It's wild that #India's government has more of a problem with same-sex marriage than with #trans rights, and that trans existence is less controversial in India than in the UK, US or other Western states.

The upcoming Supreme Court decision can go quite a number of directions regarding the registration of same-sex unions under Indian law, but the Indian government and the governing BJP really did not try to preempt this case despite international trends of the last two decades. They should have seen this case coming after #Section377 was struck down.

#lgbt

@aquarius @bri_seven @edendestroyer I thought Hijra were traditionally seen as a third sex, as opposed to trans women. That is, different genders from what we have in the modern Western world, not transphobia. But I think younger people are more likely to identify as trans women that as hijra. I am by no means an expert, and happy to be corrected if I got this wrong.
@noam @edendestroyer @aquarius they are trans women
Katra la Pavona, the Femme in Yellow 🏳️‍⚧️ on Twitter

“I think about this image a lot. This is an image from the Aurat March (Women's March) in Karachi, Pakistan, on International Women's Day 2018. The women in the picture are Pakistani trans women, aka khwaja siras or hijras; one is a friend of a close friend of mine.”

Twitter
@noam @edendestroyer @aquarius hijra see themselves as women, but also the inverse is also true. white western trans women are treated and called as hijra by indians. to indians, trans women and hijra are one and the same- they simply categorise us as not women- nothing mystical or exotic or difficult to understand it’s just transmisogyny.
@noam @edendestroyer @aquarius i myself was invited to bless a new home. that’s hijra stuff

@noam @edendestroyer @aquarius there is a big effort to avoid calling a spade a space here by academics- both cross culturally and historically- people may have every single element of what anyone would recognise as a trans person, but academics will say anything to avoid admitting the person is trans.
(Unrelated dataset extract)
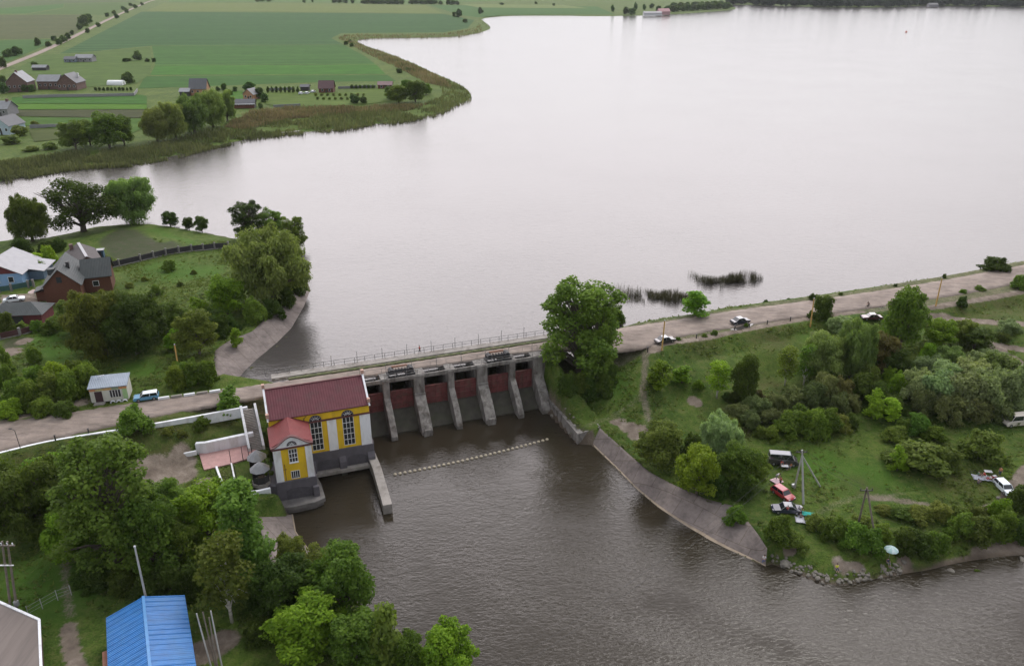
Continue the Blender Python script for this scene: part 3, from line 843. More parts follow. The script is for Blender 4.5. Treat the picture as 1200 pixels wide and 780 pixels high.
# fields far off, each its own sheet on the flat land
def crop(name, c1, c2, ang=0.0, rows=0.0, mix=0.8):
    m, n, l, b, out = new_mat(name)
    a = noise(n, l, 0.012, 5, 0.6, stretch=(0.5, 2.0, 1, ang)); a2 = noise(n, l, 0.12, 6, 0.7, stretch=(0.6, 1.6, 1, ang))
    r = ramp(n, [(0.3, c1), (0.7, c2)]); l.new(a.outputs['Fac'], r.inputs[0])
    r2 = ramp(n, [(0.3, (0.62, 0.66, 0.64)), (0.7, (1.32, 1.28, 1.26))]); l.new(a2.outputs['Fac'], r2.inputs[0])
    c = mixc(n, l, 0.8, r.outputs[0], r2.outputs[0], 'MULTIPLY')
    if rows:
        t = n.new('ShaderNodeTexCoord'); w = n.new('ShaderNodeTexWave'); w.bands_direction = 'Y'
        w.inputs['Scale'].default_value = 0.314 / rows; w.inputs['Distortion'].default_value = 0.8; w.inputs['Detail'].default_value = 2; w.inputs['Detail Scale'].default_value = 0.4
        mp = n.new('ShaderNodeMapping'); mp.inputs['Rotation'].default_value = (0, 0, ang); l.new(t.outputs['Object'], mp.inputs[0]); l.new(mp.outputs[0], w.inputs['Vector'])
        rr = ramp(n, [(0.2, (0.58, 0.64, 0.60)), (0.8, (1.25, 1.2, 1.2))]); l.new(w.outputs['Fac'], rr.inputs[0])
        c = mixc(n, l, mix, c, rr.outputs[0], 'MULTIPLY')
    l.new(c, b.inputs['Base Color']); b.inputs['Roughness'].default_value = 1.0; b.inputs['Specular IOR Level'].default_value = 0.1
    return m
FIELDS = [
    ('wheat', (0.0312, 0.0806, 0.0226), (0.0400, 0.0952, 0.0269), 22, [(166, 14), (330, 15), (520, 16.5), (556, 24), (548, 33), (520, 38), (400, 39), (388, 45), (402, 52), (300, 53), (180, 53.5), (92, 62), (70, 63)]),
    ('clover', (0.0362, 0.0960, 0.0174), (0.0449, 0.1114, 0.0218), 14, [(178, 54), (300, 53.5), (402, 52.5), (428, 66), (440, 75.5), (300, 76), (182, 76.5)]),
    ('young_corn', (0.0375, 0.1152, 0.0130), (0.0475, 0.1320, 0.0165), 9, [(182, 77), (300, 76.5), (441, 76), (452, 87), (300, 87.5), (176, 88)]),
    ('beet', (0.0312, 0.0884, 0.0147), (0.0387, 0.1014, 0.0182), 8, [(170, 89.5), (300, 88.5), (454, 88), (464, 95), (380, 96), (162, 104)]),
    ('stubble', (0.0935, 0.1267, 0.0326), (0.1186, 0.1498, 0.0412), 30, [(192, 3.5), (350, 4), (498, 6), (518, 15.5), (330, 14), (172, 13)]),
    ('pasture', (0.0623, 0.1152, 0.0282), (0.0748, 0.1306, 0.0348), 0, [(203, -4), (500, -4), (700, -4), (498, 5), (350, 3), (196, 3)]),
    ('pasture', (0.0387, 0.0960, 0.0218), (0.0530, 0.1114, 0.0261), 0, [(502, 6), (700, 8), (720, 17), (640, 17.3), (595, 17.5), (560, 20.5), (540, 18)]),
    ('stubble', (0.1059, 0.1421, 0.0434), (0.1247, 0.1574, 0.0522), 0, [(540, 5), (660, 6), (690, 10), (560, 9)]),
    ('fallow', (0.0593, 0.0768, 0.0269), (0.0780, 0.0906, 0.0326), 20, [(-60, 18), (96, 17.5), (100, 28), (88, 40), (60, 45), (-60, 48)]),
    ('grass_strip', (0.0387, 0.0999, 0.0174), (0.0499, 0.1152, 0.0218), 0, [(-60, 11), (0, 10), (75, 4.5), (74, 9), (30, 16), (-60, 17)]),
    ('fallow', (0.0623, 0.0884, 0.0326), (0.0780, 0.0999, 0.0370), 0, [(-60, -4), (150, -4), (160, 2), (80, 4), (0, 9.5), (-60, 10)]),
    ('grass_strip', (0.0530, 0.0960, 0.0196), (0.0623, 0.1075, 0.0238), 0, [(76, 5), (155, 3), (128, 18), (98, 17), (34, 16.5), (75, 10)]),
    ('grass_strip', (0.0343, 0.0884, 0.0174), (0.0436, 0.0999, 0.0218), 0, [(-60, 49), (60, 46), (56, 52), (10, 72), (-60, 76)]),
    ('rough_grass', (0.0530, 0.0960, 0.0182), (0.0654, 0.1075, 0.0238), 0, [(52, 64), (92, 63), (176, 55), (178, 72), (175, 88), (160, 98), (100, 102), (30, 86), (20, 80)]),
    ('rye', (0.0312, 0.0960, 0.0113), (0.0400, 0.1114, 0.0147), 5, [(14, 114), (165, 111), (172, 113), (172, 122), (14, 121)]),
    ('mustard', (0.0561, 0.1344, 0.0095), (0.0654, 0.1459, 0.0130), 4, [(14, 121.5), (172, 122.5), (172, 128), (60, 128), (16, 128.5)]),
    ('ploughed', (0.0449, 0.0538, 0.0226), (0.0561, 0.0630, 0.0261), 3, [(18, 129), (172, 128.5), (170, 138), (140, 138), (20, 136)]),
    ('rough_grass', (0.0375, 0.0884, 0.0122), (0.0530, 0.1037, 0.0157), 0, [(18, 137), (140, 138.5), (170, 139), (168, 150), (150, 158), (60, 150), (18, 146)]),
    ('kitchen_garden', (0.0499, 0.0691, 0.0196), (0.0623, 0.0806, 0.0238), 2.5, [(34, 152), (75, 150), (78, 162), (40, 166)]),
    ('orchard_lawn', (0.0623, 0.0999, 0.0174), (0.0748, 0.1152, 0.0218), 0, [(312, 108), (380, 109), (462, 104), (462, 118), (420, 123), (330, 125), (312, 122)]),
    ('lawn', (0.0375, 0.1037, 0.0104), (0.0468, 0.1152, 0.0130), 0, [(262, 108), (284, 106), (286, 116), (262, 116)]),
]
for i, (nm, c1, c2, rows, pts) in enumerate(FIELDS):
    z = 1.36 + 0.012 * i
    P = [G(x, y, z) for x, y in pts]
    ar = sum(P[k][0] * P[(k + 1) % len(P)][1] - P[(k + 1) % len(P)][0] * P[k][1] for k in range(len(P)))
    if ar < 0: P = P[::-1]
    mb = MB(); mb.add([(p[0], p[1], z) for p in P], [tuple(range(len(P)))])
    tag(mb.build(nm + '_field', crop('%s_crop_%d' % (nm, i), c1, c2, 0.04, rows)), kind='structure')
# the lane across the fields
DIRTROAD = surf('lane_dirt', (0.23, 0.185, 0.155), 0.95, 0.18, 0.15)
lane = [(205, -6), (176, 1), (160, 8), (140, 16.5), (118, 27), (98, 37), (84, 44), (66, 52.5), (50, 60), (30, 68), (10, 76), (-30, 92)]
lc = sample_n(smooth_line([G(x, y, 1.7) for x, y in lane], 2), 60)
tv = np.gradient(lc, axis=0); tv = tv / np.linalg.norm(tv, axis=1)[:, None]; nv = np.c_[-tv[:, 1], tv[:, 0]]
strip_mesh('lane', np.c_[lc + nv * 3.4, np.full(60, 1.66)], np.c_[lc - nv * 3.4, np.full(60, 1.66)], DIRTROAD, 2, 0.3)

# ------------------------------------------------------------------ the dam
RED = surf('gate_red_paint', (0.130, 0.040, 0.038), 0.85, 0.35, 1.0, stain=(0.10, 0.060, 0.045), stain_amt=0.9, stain_scale=0.8)
RUST = surf('rusty_steel', (0.16, 0.075, 0.045), 0.8, 0.3, 2.0)
BLACKM = surf('hoist_black', (0.022, 0.022, 0.024), 0.65, 0.3)
dam = thing('weir_dam', (OX, OY, 0), ANG, 'grey concrete weir dam with six red gates between sloping piers', 'dam')
PIERS = [(5.4, 1.2), (11.75, 2.1), (18.15, 1.2), (24.5, 2.1), (30.8, 1.2), (36.3, 2.0)]
def pier_mesh(s, w, last=False):
    mb = MB()
    zk, yt, yb = -0.7, 12.75, 7.4
    prof = [(yb + 0.1, -8.2), (yb - 0.05, -6.2), (9.6, -3.4), (yt - 0.6, zk - 0.5), (yt, zk), (yt, 2.75), (16.2, 2.75), (16.2, -8.2)]
    mb.extrude(prof, 'x', s - w / 2, s + w / 2)
    mb.box((s, yt + 0.75, 2.95), (w + 0.16, 1.7, 0.4))
    if w > 2:
        mb.box((s, yt - 0.12, -0.8), (w + 0.10, 0.5, 0.35))
        mb.box((s, yb - 0.2, -6.4), (w * 0.8, 0.7, 1.4), 0, 0.7)
    return mb
for s, w in PIERS:
    pier_mesh(s, w).build('pier', CONC_PIER, dam, bevel=0.06)
edges = [0.0] + [s for s, w in PIERS]
wid = [0.4] + [w for s, w in PIERS]
for i in range(6):
    a = edges[i] + wid[i] / 2 + 0.03; b = edges[i + 1] - wid[i + 1] / 2 - 0.03
    mb = MB()
    mb.box2(a, b, 13.75, 13.95, -3.75, 0.2)
    g = mb.build('gate', RED, dam)
    mb = MB()
    n = 4
    for k in range(n + 1):
        x = a + 0.1 + (b - a - 0.2) * k / n
        mb.box2(x - 0.06, x + 0.06, 13.55, 13.748, -3.7, 0.17)
    for zz in (-3.65, -2.4, -1.1, 0.10):
        mb.box2(a + 0.05, b - 0.05, 13.60, 13.747, zz - 0.07, zz + 0.07)
    mb.build('rib', RED, g)
    # hanging chains and lift beam in the opening
    for x in (a + 0.5, b - 0.5):
        mb = MB(); mb.tube([(x, 13.85, 0.2), (x, 13.85, 3.1)], 0.06, 5); mb.build('lift_rod', DARK, g)
    mb = MB()                                               # sill that the gates stand on
mb.extrude([(9.8, -8.2), (9.8, -6.75), (11.6, -5.3), (13.2, -3.9), (13.6, -3.76), (14.6, -3.76), (14.6, -8.2)], 'x', 0.2, 36.3)
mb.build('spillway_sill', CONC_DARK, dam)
mb = MB()                                               # beam over the openings, service slot behind it
mb.box2(-1.0, 37.3, 12.85, 13.25, 2.50, 3.28)
for s, w in PIERS:
    mb.box2(s - w / 2 - 0.3, s + w / 2 + 0.3, 13.252, 15.9, 2.78, 3.22)
mb.build('front_beam', CONC_PIER, dam, bevel=0.04)
mb = MB()
mb.box2(-2.0, 41.0, 16.05, 20.5, 2.60, 2.88)
for s, w in PIERS[:-1]:
    mb.box2(s - w / 2, s + w / 2, 16.22, 21.2, -3.0, 2.41)
mb.build('road_deck', CONC, dam)
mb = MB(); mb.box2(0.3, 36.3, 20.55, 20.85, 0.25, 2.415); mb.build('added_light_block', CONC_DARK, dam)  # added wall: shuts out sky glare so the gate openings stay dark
mb = MB()
mb.box2(-15.0, 45.0, 20.0, 21.9, 2.9, 3.52)
for k in range(31):                                      # stubs that carry the footway edge
    mb.box((-14 + 1.95 * k, 19.88, 3.2), (0.8, 0.28, 0.3))
mb.build('footway', CONC, dam, bevel=0.03)
mb = MB()
mb.box2(-12.0, 45.0, 18.95, 19.72, 3.1, 3.42)
mb.build('grass_verge', surf('verge_weeds', (0.065, 0.080, 0.028), 0.95, 0.4, 1.2, stain=(0.16, 0.13, 0.09), stain_amt=0.8, stain_scale=0.8), dam)
mb = MB(); mb.box2(36.4, 40.5, 13.2, 21.3, -8, 2.8); mb.build('abutment', CONC_PIER, dam)
mb = MB(); mb.box2(-1.2, -0.1, 10.6, 21.3, -8, 2.8); mb.build('abutment', CONC_PIER, dam)
def rail(pts, h=1.05, step=2.0, r=0.035, bars=2):
    mb = MB(); P = resample(pts, step)
    for p in P:
        mb.tube([(p[0], p[1], p[2]), (p[0], p[1], p[2] + h)], r * 1.2, 5)
    for k in range(1, bars + 1):
        mb.tube([(p[0], p[1], p[2] + h * k / bars) for p in P], r, 5)
    return mb
rail([(-16, 21.75, 3.4), (-7, 21.75, 3.5), (45, 21.75, 3.5)], 1.1, 2.0, 0.045).build('railing', RAILMAT, dam)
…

it’s to make us look like we’re a new phenomenon, a side effect of modern living or something- so they can justify genocides against us- so they can say we’re not a real thing, because look! other cultures and times don’t have people who specifically called themselves trans- a word that was only coined about 80 years ago

@aquarius @bri_seven Thank you for your comments. I am in no way denying that Hijra are trans, and I am aware they suffer, and have suffered, discrimination. I am simply saying I don't fully understand traditional gender constructs in South Asia. What I have heard and read elsewhere is different from what you're posting here.